European stocks rise in response to Wall Street’s climb, fueled by hopes of a Fed interest rate pause.

Investors are eagerly waiting for the US Federal Reserve to announce its decision on interest rates later in the day, and European stocks continue to rise in preparation. The Stoxx 600 and Dax both increased by 0.5%, while London’s FTSE 100 gained 0.3%, and France’s Cac 40 rose by 0.7%. This follows an overnight rally on Wall Street, with the S&P 500 index rising 0.7% and Nasdaq Composite gaining 0.8%. The US consumer price data released shows a slowdown in headline inflation to a year-on-year rise of 4%. This reinforces the expectation that the Fed will keep interest rates steady on Wednesday. Mohit Kumar, Jefferies’ chief Europe financial economist, noted that the inflation report “did not provide the reason” to alter the Fed’s current view.

At present, markets project a 92% probability for the Fed to hold interest rates steady during its monetary policy meeting. However, Solita Marcelli, chief investment officer for the Americas at UBS Global Wealth Management, expects the policymakers to give a clear message to the markets that at least one more rate hike is possible at a later meeting. The US commerce department is also set to release its producer price index later in the day; economists polled by Reuters expect the growth in prices paid by businesses to have fallen to 1.5% year-on-year in May.

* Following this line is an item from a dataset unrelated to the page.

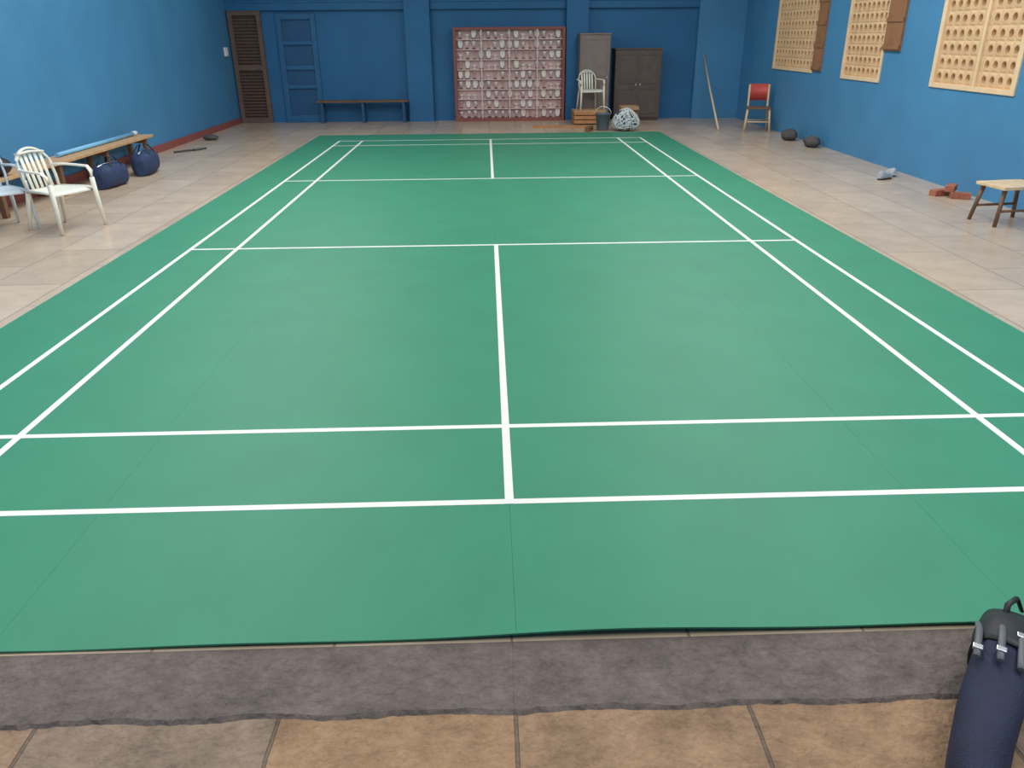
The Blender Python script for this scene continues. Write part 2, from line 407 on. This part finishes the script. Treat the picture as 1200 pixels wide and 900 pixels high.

Meanwhile, the European Central Bank is expected to raise its deposit rate by another 0.25 percentage points at its meeting on Thursday, according to economists. In Asia, Japan’s benchmark Topix index increased by 1.3%, while China’s CSI 300 index remained flat, and Hong Kong’s Hang Seng index declined by 0.6% after China’s short-term lending rate was lowered by the People’s Bank of China. Analysts at Goldman Sachs anticipate this move could suggest the start of additional monetary policy easing, expecting the PBoC to cut its one-year medium-term lending facility rate on Thursday by 0.1 percentage points, which serves as the floor for China’s benchmark prime loan rate.